Schelle, after reviewing the first number sympathetically and the second almost enthusiastically, continues:
'Unfortunately the third is extremely inferior to it [No. 2]; the text demanded a strong increase of effect which the composer has been incapable of giving. The bass solo is not written gratefully for the voice and there is much that is obtrusively bizarre and unedifying in the chorus.... The movement was a failure....'
Hirsch did not fail to make use of his opportunity in the Wiener Zeitung. He speaks of the 'heathenish noise of the kettledrums,' and declares 'in the interest of truth' that the opposition party in the audience had an immense majority.'
The concert is mentioned by Billroth in a letter dated December 24:
'I like Brahms better every time I meet him. Hanslick says, quite rightly, that he has the same fault as Bach and Beethoven; he has too little of the sensuous in his art both as composer and pianist. I think it is rather an intentional avoidance of everything sensuous as of a fault. His Requiem is so nobly spiritual and so Protestant-Bachish that it was difficult to make it go down here. The hissing and clapping became really violent; it was a party conflict. In the end the applause conquered.'
It is characteristic of Brahms that his belief in the future of his work was not diminished by the untoward incidents of this occasion. He looked forward to the result of the coming performance in Bremen with a confidence that was even enhanced by the fact that he had gained experience with respect to the instrumentation of the third chorus.

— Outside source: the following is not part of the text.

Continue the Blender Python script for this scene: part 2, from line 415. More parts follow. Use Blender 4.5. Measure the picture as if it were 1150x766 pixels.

He sent part of his manuscript to Marxsen with a letter from which the following quotation was first published by Sittard in his 'Studien und Charakteristiken':
'I send you some novelties and beg you, if time allows, to write me one or many words about them. I enclose also something from my Requiem and on this I earnestly beg you to write to me. It looks rather curious in places and perhaps, in order to spare my manuscript, you would take some music paper and put down useful remarks. I should like that very much. The eternal "D" in No. 3. If I do not use the organ it does not sound. There is much I should like to ask. I hope you have time and some inclination; then you will perceive at once what there is to ask and what to say.'
It is, as Hanslick observed, by no means unintelligible that the first part of the German Requiem was not immediately accepted by the general body of listeners assembled at the Gesellschaft concert of December 1, unprepared as they were for the new and important element underlying its conception. The title chosen by the composer was at the time, and has been occasionally since, demurred to as misleading, on account of the long association of the term Requiem with the ritual of the Roman Church. It should, however, be obvious that by the word 'German' departure is indicated from the practice of previous composers, which places the composition in a category of its own and gives to its message an applicableness beyond the limitations of creed. Brahms arranged his own words, and by the fact of doing so, by his inspired musical treatment of his texts, and his direct avoidance of giving to his work an association with a particular church service or a familiar musical form, requiem or mass, cantata or oratorio, has preserved in it, whether or not consciously, an element of personal fervour that constitutes part of the secret of its spell.
The texts, culled from various books of the Old and New Testaments and the Apocrypha,[24] have been chosen, with entire absence of so-called doctrinal purpose, as parts of the people's book, of Luther's Bible, the accepted representative to Protestant nations of the highest aspirations of man, and have been so arranged as to present in succession the ascending ideas of sorrow consoled, doubt overcome, death vanquished. That they open and close with the thought of love is not of necessity to be ascribed solely to the artistic requirements of the work, or the exigencies of its sacred theme. Whoever has studied Brahms' life and works with sympathetic insight will be aware that the suggestion of love triumphant runs through both like a continuous silver thread, and it is open to those who choose, to accept this as indicative of a faith dwelling within him, which was none the less fruitful for good because it knew nothing of the dogma of the Churches.